Tomorrow, a bit about butter--apple butter, that is.


jill said...

I couldn't help but giggle while reading this. Our neighbor just offered me not only grapes for jelly but also to help if I get stuck. I've not made jelly alone before. It is neat that we are both working on the same thing.

Growing up, my grandmothers both had grape arbors. The best summer treat was getting to use one as our hide-out/magical playhouse and having a picnic under it. PB& Grape Jelly, of course!

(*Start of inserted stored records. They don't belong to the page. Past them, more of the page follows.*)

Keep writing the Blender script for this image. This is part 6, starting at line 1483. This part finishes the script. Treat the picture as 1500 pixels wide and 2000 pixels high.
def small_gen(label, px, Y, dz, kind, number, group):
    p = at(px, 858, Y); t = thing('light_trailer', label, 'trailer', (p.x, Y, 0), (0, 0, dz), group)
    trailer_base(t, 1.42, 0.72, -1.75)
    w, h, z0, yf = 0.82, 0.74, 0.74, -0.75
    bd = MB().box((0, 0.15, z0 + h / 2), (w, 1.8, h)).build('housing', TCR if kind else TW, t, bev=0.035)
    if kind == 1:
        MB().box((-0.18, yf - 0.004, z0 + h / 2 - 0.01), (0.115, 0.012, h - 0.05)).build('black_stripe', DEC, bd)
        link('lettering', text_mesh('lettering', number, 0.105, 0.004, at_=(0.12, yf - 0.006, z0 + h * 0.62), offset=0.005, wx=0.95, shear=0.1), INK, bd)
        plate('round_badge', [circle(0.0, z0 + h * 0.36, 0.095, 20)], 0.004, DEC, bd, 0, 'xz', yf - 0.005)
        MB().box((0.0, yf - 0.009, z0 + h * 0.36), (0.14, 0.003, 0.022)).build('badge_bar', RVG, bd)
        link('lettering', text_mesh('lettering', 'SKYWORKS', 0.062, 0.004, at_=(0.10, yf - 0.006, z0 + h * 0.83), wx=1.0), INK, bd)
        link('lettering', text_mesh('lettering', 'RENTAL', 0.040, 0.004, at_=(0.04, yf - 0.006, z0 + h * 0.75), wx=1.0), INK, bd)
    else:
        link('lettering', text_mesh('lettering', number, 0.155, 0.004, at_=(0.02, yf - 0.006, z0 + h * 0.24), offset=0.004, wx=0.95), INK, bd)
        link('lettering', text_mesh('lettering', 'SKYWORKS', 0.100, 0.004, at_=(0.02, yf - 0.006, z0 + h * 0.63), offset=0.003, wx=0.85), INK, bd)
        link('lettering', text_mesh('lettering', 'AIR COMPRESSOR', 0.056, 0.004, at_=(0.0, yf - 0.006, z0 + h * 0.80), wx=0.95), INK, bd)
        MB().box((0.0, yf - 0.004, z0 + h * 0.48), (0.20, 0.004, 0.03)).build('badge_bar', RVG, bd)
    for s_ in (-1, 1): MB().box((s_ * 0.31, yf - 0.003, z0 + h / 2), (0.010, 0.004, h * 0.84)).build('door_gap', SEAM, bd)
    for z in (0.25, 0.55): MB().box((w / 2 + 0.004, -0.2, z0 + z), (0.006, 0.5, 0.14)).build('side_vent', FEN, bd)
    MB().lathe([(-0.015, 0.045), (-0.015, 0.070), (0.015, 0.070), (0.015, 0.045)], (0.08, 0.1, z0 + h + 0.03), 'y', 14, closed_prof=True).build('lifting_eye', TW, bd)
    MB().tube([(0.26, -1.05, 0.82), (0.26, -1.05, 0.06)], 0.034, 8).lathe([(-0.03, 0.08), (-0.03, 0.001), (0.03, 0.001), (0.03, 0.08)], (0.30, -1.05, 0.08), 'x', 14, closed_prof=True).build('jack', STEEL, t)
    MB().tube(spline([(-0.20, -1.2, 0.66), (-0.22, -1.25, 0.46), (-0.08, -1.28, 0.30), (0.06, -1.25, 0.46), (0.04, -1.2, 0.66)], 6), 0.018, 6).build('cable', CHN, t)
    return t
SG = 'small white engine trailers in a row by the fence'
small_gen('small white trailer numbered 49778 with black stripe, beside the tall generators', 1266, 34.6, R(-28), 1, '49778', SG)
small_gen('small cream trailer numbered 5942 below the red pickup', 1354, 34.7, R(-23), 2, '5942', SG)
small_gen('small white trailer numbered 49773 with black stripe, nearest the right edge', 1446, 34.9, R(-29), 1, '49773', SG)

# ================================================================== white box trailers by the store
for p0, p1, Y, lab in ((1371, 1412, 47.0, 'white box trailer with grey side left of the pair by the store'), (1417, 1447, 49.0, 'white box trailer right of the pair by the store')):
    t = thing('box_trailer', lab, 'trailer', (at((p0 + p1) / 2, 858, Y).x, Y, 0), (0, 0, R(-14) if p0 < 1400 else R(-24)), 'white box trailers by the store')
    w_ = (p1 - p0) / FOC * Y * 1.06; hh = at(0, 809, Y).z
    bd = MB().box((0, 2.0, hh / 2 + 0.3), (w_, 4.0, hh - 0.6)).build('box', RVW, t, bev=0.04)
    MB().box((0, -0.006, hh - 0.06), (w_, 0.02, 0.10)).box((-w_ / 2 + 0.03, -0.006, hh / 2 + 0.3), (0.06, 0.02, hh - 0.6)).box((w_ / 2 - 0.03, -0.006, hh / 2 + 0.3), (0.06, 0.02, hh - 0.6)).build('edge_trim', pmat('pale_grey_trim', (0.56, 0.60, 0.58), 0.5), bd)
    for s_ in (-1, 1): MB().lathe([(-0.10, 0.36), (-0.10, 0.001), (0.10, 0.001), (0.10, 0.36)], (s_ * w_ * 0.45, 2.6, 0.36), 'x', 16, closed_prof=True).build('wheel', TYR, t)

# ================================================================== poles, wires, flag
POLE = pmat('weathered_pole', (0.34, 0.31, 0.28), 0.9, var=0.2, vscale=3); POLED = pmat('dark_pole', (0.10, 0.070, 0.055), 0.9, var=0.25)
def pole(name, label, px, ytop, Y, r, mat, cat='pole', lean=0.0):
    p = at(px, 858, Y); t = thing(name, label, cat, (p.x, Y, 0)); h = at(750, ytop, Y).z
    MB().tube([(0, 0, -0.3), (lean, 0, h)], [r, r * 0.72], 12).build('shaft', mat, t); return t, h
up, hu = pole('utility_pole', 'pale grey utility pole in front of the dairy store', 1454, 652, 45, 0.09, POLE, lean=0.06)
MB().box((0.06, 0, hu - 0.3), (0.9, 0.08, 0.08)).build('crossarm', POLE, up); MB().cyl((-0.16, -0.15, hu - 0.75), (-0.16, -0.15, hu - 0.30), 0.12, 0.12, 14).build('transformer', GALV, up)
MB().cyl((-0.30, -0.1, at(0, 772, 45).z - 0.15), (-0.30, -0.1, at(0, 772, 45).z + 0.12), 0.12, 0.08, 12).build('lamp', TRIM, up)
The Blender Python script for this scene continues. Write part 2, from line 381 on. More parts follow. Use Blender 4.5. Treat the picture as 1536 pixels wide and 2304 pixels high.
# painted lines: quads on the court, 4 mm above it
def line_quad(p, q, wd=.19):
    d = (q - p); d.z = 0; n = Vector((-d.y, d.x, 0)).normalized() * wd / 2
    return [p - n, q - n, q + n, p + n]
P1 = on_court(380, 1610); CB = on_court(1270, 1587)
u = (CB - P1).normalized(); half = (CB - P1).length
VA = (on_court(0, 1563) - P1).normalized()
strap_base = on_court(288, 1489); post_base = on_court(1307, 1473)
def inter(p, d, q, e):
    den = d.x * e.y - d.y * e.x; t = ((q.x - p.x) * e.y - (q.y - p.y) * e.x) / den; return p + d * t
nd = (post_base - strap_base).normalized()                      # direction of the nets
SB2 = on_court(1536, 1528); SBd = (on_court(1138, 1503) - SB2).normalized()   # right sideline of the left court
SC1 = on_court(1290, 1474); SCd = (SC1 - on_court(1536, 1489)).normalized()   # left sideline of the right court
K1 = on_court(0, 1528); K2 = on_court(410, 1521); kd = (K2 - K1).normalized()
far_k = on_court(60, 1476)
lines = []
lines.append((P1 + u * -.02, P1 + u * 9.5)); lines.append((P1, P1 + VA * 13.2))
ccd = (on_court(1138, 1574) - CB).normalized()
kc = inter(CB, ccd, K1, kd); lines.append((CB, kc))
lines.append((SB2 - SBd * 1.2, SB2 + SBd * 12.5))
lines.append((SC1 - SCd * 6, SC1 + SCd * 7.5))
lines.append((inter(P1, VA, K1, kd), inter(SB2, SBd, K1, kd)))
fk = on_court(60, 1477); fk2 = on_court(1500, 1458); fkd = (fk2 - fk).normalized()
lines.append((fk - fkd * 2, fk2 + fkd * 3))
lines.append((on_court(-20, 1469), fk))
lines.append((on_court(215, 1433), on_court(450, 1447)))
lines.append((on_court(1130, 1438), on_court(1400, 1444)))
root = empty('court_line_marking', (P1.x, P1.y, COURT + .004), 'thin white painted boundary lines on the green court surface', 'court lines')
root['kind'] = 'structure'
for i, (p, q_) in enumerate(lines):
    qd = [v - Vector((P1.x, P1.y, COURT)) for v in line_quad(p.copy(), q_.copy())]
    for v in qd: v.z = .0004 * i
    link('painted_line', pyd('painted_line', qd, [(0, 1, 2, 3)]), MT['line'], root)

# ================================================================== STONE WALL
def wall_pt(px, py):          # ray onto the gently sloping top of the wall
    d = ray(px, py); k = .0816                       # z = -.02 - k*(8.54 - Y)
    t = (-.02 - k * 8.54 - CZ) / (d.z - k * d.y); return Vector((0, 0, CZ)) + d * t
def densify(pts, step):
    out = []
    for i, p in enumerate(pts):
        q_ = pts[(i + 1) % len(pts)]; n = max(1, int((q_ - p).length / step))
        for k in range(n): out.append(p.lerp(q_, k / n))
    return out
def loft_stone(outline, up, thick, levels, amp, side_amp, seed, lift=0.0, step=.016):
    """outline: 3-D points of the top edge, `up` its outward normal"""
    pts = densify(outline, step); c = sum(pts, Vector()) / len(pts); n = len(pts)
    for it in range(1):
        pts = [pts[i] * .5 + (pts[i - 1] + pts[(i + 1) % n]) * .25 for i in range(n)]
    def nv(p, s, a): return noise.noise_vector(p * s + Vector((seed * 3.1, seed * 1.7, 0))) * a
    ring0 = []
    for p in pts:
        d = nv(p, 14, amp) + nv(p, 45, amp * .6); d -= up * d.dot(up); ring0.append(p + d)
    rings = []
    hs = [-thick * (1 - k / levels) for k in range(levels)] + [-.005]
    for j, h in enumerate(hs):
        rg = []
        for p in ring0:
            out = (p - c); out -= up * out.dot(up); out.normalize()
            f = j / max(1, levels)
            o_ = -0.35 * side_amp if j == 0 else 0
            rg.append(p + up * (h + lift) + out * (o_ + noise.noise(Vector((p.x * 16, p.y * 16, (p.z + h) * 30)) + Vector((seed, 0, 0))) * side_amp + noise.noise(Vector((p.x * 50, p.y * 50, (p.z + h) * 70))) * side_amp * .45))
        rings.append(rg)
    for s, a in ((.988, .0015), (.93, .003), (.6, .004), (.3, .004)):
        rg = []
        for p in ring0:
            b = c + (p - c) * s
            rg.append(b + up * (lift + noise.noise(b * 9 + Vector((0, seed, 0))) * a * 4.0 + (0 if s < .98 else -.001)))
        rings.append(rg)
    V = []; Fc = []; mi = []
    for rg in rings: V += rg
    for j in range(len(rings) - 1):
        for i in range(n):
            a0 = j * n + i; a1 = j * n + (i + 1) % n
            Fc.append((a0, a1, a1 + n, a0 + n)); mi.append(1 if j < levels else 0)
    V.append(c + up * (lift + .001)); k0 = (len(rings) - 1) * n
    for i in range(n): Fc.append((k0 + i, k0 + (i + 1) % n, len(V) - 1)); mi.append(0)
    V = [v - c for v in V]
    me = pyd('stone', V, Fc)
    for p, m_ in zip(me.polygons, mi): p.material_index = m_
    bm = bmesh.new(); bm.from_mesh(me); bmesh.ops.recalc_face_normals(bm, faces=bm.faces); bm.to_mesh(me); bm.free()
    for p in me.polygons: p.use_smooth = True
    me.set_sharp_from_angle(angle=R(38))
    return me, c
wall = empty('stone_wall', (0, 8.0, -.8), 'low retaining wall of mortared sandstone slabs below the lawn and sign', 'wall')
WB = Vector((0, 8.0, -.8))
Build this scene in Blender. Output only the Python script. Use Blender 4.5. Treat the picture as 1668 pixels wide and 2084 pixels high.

When you have time, would you share with me a source for apples? I don't mind driving up for some (like half a van load. lol) Seems like I could not find any here last fall. I miss my grams' orchard!

Thicket Dweller said...

Best place to get apples, in my opinion, is Hillcrest Orchard in Walnut Creek, Ohio. I've been buying there for several years. They have a great home-grown selection, though not organic. They keep well, too. I've made applesauce and apple butter and plan to make some more. They make excellent apple cider, too. Great place to visit.

jill said...

Thanks, TD! I've made a note of that and will hopefully get a few bushels from them when it's time. Nothing like a few jars of homemade applesauce in the pantry to brighten a dreary winter day.

Thicket Dweller said...

They have a chart of their apples and when they come into season. They have Paula Red and Gala right now. They told me that the earlier apples make better sauce and pies, while the later ones keep longer. He said that some of the later ones can be kept all the way through Spring in a ventilated bag in the fridge! I'm looking forward to trying several different types of apples for sauce and pie fillings to see which we like best.

jill said...

Thanks again for the orchard info. I stopped there one day while running errands for my dad. I have NEVER made applesauce without adding sugar until this fall. (Red Delicious is what I used)

Would you have a need for walnuts? I am fairly certain I will be able to gather several large bucketfuls around the corner from my house and thought I'd see if you could use some.